It’s a classic science fiction storyline: An asteroid is on target to smash into Earth and send humans the way of the dinosaurs. It’s not total fantasy. In 1908, a meteoroid slammed into Russia near the Tunguska River in Siberia and destroyed an area the size of Manhattan. Most recently, an asteroid roughly the size of a six-story building broke up over Chelyabinsk, Russia in 2013 causing widespread damage and creating reverberations detected as far away as Antarctica.
These space objects are currently monitored by NASA’s Planetary Defense Coordination Office, which uses a series of telescopes to monitor the skies to locate moving objects, track them and identify any that might collide with our planet. Every night at locations such as the Catalina Sky Survey, located on Mount Lemmon in Tucson, Arizona, researchers pour over hundreds of images of star fields pulled from telescopes in search of fast-moving objects that might need to be flagged for further scrutiny.
A team from The Aerospace Corporation’s Artificial Intelligence Analytics and Innovation Department spent time observing scientists at the Catalina Sky Survey facility to see if artificial intelligence could help speed up the process. Aerospace AI engineers including Dr. Jon Neff, Dr. Nick Perlongo, Anatoli Zaremba, and Collin Erickson, used 100 terabytes of data provided by the Catalina Sky Survey team to build and train an artificial intelligence model to correctly identify moving objects from false positives. The result, called NEO AID (Near Earth Object Artificial Intelligence Detection), is now being tested at Catalina Sky Survey. Initial analysis appears to increase performance by ten percent and Aerospace engineers are confident that the end results could be even higher.

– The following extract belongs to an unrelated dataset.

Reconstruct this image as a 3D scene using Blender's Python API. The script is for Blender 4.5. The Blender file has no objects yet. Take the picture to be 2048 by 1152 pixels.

“What AI is good at is looking at a lot of data and making really fast analysis once it’s correctly trained,” explains Zigmond Leszczynski, Systems Director for The Aerospace Corporation’s Artificial Intelligence Analytics and Innovation Department. “If we can help humans sift through all that data and rapidly pick out of that star field what are the most important things, then we’re working with the humans and their system and giving them that boost.”
That boost comes through prioritization. NASA specialists currently rely on the human eye and expertise to make instant decisions about what images should be studied further. Leszczynski hopes AI can streamline that process. “NEO AID can identify something as high probability and alert a human to look at it, or it can flag an image as low probability and put that one on the bottom of the stack,” he says.
While NASA’s Planetary Defense Coordination Office has cataloged a high percentage of asteroids that could come near Earth, there are still rocks roughly 10 to 20 meters in diameter that zip between the Earth and moon once or twice a month.
“If something like [Tunguska] happened in today’s connected world and hit Beijing or hit New York or hit St. Petersburg or hit Berlin, you’re talking about a major impact —not just physically but to the geopolitical and economic fabric globally,” says Leszczynski. “It would be arguable that if people were not observing the skies and looking for these, something like this could be misinterpreted as an attack. Today, we try to look at these and share the information globally so that there is situational awareness and that type of misunderstanding doesn’t happen.”
Aerospace researchers are involved in every aspect of near Earth objects —from working with NASA’s Planetary Defense Group to run training exercises with FEMA should an impact happen to running scenarios on diverting a potential impact before it happens.
As Leszczynski explains, “They are working on capabilities where you could send out spacecraft gravity tractors that would catch up with these asteroids, orbit them and actually exert a gravitational influence to pull them off track so they don’t impact Earth. There is also the nuclear warhead example on which you can impart energy to move its course. You have spacecraft that could form up and attach and use thrust to push them off track.”
All of this begins with detection. That’s where NEO AID comes in.
“It’s going to be AI that teams with a human to get a job done,” says Leszczynski. “We feel we can get even better at this. This is the first shot across the bow.”